* START Source data *

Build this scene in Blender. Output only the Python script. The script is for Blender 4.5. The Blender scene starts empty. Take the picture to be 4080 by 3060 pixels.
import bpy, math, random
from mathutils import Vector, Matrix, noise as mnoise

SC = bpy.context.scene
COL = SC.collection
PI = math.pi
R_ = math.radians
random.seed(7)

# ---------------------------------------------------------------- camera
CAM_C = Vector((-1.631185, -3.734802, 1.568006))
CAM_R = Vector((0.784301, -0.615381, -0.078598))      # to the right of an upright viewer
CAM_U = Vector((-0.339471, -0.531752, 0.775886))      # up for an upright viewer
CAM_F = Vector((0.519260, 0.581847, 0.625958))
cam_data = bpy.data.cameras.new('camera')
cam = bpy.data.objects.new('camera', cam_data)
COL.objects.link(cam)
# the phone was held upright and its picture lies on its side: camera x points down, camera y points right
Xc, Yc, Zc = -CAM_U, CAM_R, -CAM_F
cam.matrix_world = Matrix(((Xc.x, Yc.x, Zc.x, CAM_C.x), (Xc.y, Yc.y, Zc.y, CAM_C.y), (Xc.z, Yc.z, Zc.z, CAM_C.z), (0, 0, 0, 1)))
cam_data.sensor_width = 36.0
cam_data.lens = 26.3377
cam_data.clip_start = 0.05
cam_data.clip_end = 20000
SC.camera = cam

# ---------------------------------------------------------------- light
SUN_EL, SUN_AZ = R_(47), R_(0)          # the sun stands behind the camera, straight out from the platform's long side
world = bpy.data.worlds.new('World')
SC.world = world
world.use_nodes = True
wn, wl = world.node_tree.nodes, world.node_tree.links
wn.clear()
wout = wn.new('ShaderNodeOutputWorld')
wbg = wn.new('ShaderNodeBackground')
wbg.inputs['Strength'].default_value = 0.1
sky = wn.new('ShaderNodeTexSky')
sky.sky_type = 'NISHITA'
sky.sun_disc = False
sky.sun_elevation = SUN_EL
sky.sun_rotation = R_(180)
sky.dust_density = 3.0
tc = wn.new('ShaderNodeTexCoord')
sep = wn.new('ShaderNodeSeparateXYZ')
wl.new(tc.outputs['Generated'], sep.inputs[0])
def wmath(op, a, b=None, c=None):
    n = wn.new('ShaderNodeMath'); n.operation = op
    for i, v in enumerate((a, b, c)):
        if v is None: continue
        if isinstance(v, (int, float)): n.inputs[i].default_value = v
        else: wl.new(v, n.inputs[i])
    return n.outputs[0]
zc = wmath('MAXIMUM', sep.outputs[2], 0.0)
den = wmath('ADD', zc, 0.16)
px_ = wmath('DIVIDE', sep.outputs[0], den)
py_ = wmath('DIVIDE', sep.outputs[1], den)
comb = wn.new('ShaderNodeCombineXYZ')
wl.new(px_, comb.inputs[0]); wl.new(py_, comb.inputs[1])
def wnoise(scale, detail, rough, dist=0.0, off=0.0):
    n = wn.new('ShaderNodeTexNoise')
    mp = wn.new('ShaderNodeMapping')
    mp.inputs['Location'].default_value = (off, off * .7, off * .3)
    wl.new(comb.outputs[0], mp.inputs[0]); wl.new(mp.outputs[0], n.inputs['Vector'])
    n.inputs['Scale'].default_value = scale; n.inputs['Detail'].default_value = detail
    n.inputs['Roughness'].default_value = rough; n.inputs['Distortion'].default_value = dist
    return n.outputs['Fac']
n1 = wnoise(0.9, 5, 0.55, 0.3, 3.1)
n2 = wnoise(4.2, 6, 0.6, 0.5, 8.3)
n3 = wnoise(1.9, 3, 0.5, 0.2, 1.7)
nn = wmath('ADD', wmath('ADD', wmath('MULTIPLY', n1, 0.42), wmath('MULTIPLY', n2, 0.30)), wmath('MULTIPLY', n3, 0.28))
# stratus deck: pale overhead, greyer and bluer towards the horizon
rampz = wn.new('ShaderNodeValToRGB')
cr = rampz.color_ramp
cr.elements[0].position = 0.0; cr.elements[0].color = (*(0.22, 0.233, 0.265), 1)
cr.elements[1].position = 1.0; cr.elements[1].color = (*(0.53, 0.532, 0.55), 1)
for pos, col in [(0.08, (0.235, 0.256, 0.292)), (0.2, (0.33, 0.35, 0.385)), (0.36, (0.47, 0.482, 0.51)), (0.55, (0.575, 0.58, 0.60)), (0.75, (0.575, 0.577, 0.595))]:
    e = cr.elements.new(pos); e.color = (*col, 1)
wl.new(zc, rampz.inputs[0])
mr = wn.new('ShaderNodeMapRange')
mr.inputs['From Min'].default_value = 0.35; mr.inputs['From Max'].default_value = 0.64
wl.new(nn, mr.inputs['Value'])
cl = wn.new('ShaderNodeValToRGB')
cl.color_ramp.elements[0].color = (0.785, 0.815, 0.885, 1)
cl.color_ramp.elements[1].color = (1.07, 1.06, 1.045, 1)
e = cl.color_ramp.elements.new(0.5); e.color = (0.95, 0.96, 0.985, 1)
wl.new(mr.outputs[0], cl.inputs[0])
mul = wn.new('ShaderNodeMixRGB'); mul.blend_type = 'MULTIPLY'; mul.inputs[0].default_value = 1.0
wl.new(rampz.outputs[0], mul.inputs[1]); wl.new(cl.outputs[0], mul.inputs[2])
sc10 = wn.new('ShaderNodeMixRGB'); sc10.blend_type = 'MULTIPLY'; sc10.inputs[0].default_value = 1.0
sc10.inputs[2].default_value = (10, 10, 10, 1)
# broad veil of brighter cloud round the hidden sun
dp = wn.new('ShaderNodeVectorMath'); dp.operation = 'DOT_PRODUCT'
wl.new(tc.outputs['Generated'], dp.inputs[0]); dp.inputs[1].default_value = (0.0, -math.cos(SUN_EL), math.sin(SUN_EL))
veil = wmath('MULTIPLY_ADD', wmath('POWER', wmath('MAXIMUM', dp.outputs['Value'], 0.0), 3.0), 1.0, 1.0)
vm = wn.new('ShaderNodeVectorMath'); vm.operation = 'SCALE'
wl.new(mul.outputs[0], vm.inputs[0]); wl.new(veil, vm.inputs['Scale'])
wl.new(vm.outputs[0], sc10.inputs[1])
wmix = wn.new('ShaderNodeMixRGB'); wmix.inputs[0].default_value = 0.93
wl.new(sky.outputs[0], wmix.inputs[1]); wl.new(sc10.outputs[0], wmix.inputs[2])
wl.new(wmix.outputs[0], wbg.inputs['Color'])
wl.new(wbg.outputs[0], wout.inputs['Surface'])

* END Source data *

### Aim
Where a line above contains the word "picture", copy that line.

### Complete answer
Build this scene in Blender. Output only the Python script. The script is for Blender 4.5. The Blender scene starts empty. Take the picture to be 4080 by 3060 pixels.
# the phone was held upright and its picture lies on its side: camera x points down, camera y points right